Exercise: Restate each line word for word. Leave out every picture.

Dataset content:
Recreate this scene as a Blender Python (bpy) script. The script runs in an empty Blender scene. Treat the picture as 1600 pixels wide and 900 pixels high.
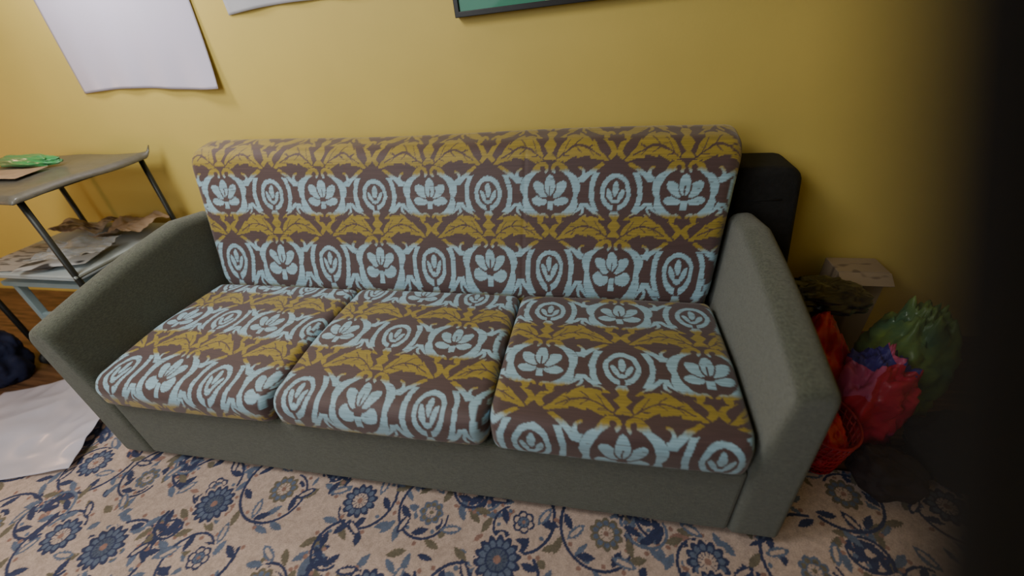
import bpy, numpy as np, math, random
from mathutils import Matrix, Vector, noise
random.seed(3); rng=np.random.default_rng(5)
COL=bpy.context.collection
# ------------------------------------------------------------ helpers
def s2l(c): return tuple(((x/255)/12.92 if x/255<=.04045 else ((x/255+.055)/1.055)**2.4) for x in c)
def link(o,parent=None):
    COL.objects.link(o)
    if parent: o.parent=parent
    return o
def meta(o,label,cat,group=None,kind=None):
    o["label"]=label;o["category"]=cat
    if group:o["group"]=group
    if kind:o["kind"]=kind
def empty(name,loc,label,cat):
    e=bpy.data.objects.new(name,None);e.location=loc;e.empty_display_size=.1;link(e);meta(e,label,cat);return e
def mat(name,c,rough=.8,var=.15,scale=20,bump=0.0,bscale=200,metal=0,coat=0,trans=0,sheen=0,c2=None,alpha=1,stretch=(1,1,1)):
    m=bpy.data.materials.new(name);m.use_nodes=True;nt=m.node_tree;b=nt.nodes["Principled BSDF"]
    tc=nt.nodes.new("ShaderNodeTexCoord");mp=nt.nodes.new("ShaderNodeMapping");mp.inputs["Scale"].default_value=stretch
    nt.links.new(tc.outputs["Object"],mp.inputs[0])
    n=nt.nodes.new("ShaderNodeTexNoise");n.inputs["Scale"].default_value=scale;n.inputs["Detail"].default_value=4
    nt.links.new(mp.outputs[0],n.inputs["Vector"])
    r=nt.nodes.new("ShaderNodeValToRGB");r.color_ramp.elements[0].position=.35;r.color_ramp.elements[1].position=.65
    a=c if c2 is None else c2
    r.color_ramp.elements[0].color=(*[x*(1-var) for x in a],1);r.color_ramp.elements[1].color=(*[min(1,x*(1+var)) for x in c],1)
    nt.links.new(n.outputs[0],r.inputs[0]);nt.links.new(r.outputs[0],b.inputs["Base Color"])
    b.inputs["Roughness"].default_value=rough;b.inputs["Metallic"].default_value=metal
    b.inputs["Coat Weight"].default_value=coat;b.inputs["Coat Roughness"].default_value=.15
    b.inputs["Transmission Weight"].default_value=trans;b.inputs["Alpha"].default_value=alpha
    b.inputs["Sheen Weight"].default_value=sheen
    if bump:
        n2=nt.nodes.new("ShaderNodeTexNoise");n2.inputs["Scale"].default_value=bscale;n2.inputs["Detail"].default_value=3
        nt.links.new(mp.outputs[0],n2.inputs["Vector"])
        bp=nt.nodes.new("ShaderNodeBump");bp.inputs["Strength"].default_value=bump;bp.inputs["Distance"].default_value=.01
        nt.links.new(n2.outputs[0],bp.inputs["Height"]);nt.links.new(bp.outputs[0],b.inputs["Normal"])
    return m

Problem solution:
Recreate this scene as a Blender Python (bpy) script. The script runs in an empty Blender scene. Treat the picture as 1600 pixels wide and 900 pixels high.
import bpy, numpy as np, math, random
from mathutils import Matrix, Vector, noise
random.seed(3); rng=np.random.default_rng(5)
COL=bpy.context.collection
# ------------------------------------------------------------ helpers
def s2l(c): return tuple(((x/255)/12.92 if x/255<=.04045 else ((x/255+.055)/1.055)**2.4) for x in c)
def link(o,parent=None):
    COL.objects.link(o)
    if parent: o.parent=parent
    return o
def meta(o,label,cat,group=None,kind=None):
    o["label"]=label;o["category"]=cat
    if group:o["group"]=group
    if kind:o["kind"]=kind
def empty(name,loc,label,cat):
    e=bpy.data.objects.new(name,None);e.location=loc;e.empty_display_size=.1;link(e);meta(e,label,cat);return e
def mat(name,c,rough=.8,var=.15,scale=20,bump=0.0,bscale=200,metal=0,coat=0,trans=0,sheen=0,c2=None,alpha=1,stretch=(1,1,1)):
    m=bpy.data.materials.new(name);m.use_nodes=True;nt=m.node_tree;b=nt.nodes["Principled BSDF"]
    tc=nt.nodes.new("ShaderNodeTexCoord");mp=nt.nodes.new("ShaderNodeMapping");mp.inputs["Scale"].default_value=stretch
    nt.links.new(tc.outputs["Object"],mp.inputs[0])
    n=nt.nodes.new("ShaderNodeTexNoise");n.inputs["Scale"].default_value=scale;n.inputs["Detail"].default_value=4
    nt.links.new(mp.outputs[0],n.inputs["Vector"])
    r=nt.nodes.new("ShaderNodeValToRGB");r.color_ramp.elements[0].position=.35;r.color_ramp.elements[1].position=.65
    a=c if c2 is None else c2
    r.color_ramp.elements[0].color=(*[x*(1-var) for x in a],1);r.color_ramp.elements[1].color=(*[min(1,x*(1+var)) for x in c],1)
    nt.links.new(n.outputs[0],r.inputs[0]);nt.links.new(r.outputs[0],b.inputs["Base Color"])
    b.inputs["Roughness"].default_value=rough;b.inputs["Metallic"].default_value=metal
    b.inputs["Coat Weight"].default_value=coat;b.inputs["Coat Roughness"].default_value=.15
    b.inputs["Transmission Weight"].default_value=trans;b.inputs["Alpha"].default_value=alpha
    b.inputs["Sheen Weight"].default_value=sheen
    if bump:
        n2=nt.nodes.new("ShaderNodeTexNoise");n2.inputs["Scale"].default_value=bscale;n2.inputs["Detail"].default_value=3
        nt.links.new(mp.outputs[0],n2.inputs["Vector"])
        bp=nt.nodes.new("ShaderNodeBump");bp.inputs["Strength"].default_value=bump;bp.inputs["Distance"].default_value=.01
        nt.links.new(n2.outputs[0],bp.inputs["Height"]);nt.links.new(bp.outputs[0],b.inputs["Normal"])
    return m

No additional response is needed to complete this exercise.